Je sais bien que les poules du couvent ne couvent que des œufs sans germes et que l’abbaye regorge de jeunes cobayes novices, mais quand même, un brin malicieux, je continue à lire et à tirer pour mon petit-fils, les fils des aventures de Petit Ours Brun.
Enfin bonne pâte j’utilise ma patte pour tracer à nouveau à la bombe de peinture rouge ce slogan jouissif de mai 68 : l’Ortografe est une mandarine !

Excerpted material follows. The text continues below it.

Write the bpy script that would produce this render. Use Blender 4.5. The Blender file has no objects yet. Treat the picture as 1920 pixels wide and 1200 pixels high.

SUR MON CAHIER DE VIEIL ÉCOLIER
Sur ce cahier d’écolier, les titres occupant la marge, sont comme une entrée aimantée. Et pourtant, pour le vieil écolier qui les imagine, ça n’a rien d’évident. Une fois écrits, il ne sait plus bien à quel fragment les raccrocher. Il aimerait d’ailleurs souvent abandonner, arguant de la vieille utopie qui voulait laisser le lecteur continuer, à sa manière, la poésie faite par tous et par chacun.e. À condition, tout de même, que ce soit sur un cahier d’écolier.
CITATIONS
Accumuler mille et une citations. Cette nuit celle d’un Basile (de Césarée), évoquant la complicité d’un vrai lecteur avec le travail des abeilles. Mais sous la citation recopiée, je ne donne jamais le nom de l’auteur.e qui pourrait induire un sens préétabli. (Après le corpus, je le rappelle cependant.) Ce que à quoi je m’astreins, par contre, c’est d’écrire quelques mots pour préciser la cible ou l’objet de la citation. Ainsi pour « citation » :
1 texte tissu réseau d’écritures et de citations 2 une œuvre enfilant les citations 3 pièces empruntées dont chacun fait son miel 4 de la citation aucune définition n’est possible 5 se citer soi-même : « Si on ne se citait pas quelquefois soi-même, qui donc le ferait jamais ? »
ENCYCLOPÉDISME
Si, dans un premier temps, on prend plaisir et goût à cette accumulation de faits, d’idées et de théories en transformation constante, on n’oublie pas l’apprentissage en miroir, celui « d’apprendre à ignorer et à douter. » Raymond Queneau
COLLAGE
« Se daba cuenta de que, más que escribir un libro, lo que estaba haciendo era componer un collage hecho de centenares de páginas de citas, de fragmentos de libros, de apuntes esbozados que no tenía tiempo para desarollar. » Antonio Muñoz Molina (Un andar solitario entre la gente)
Il se rendait compte, que ce qu’il était en train de faire, bien plus qu’écrire un livre, était de composer un collage fait de centaines de pages de citations, de fragments, de notes ébauchées qu’il n’aurait pas le temps de développer. (ma traduction, comme on dit).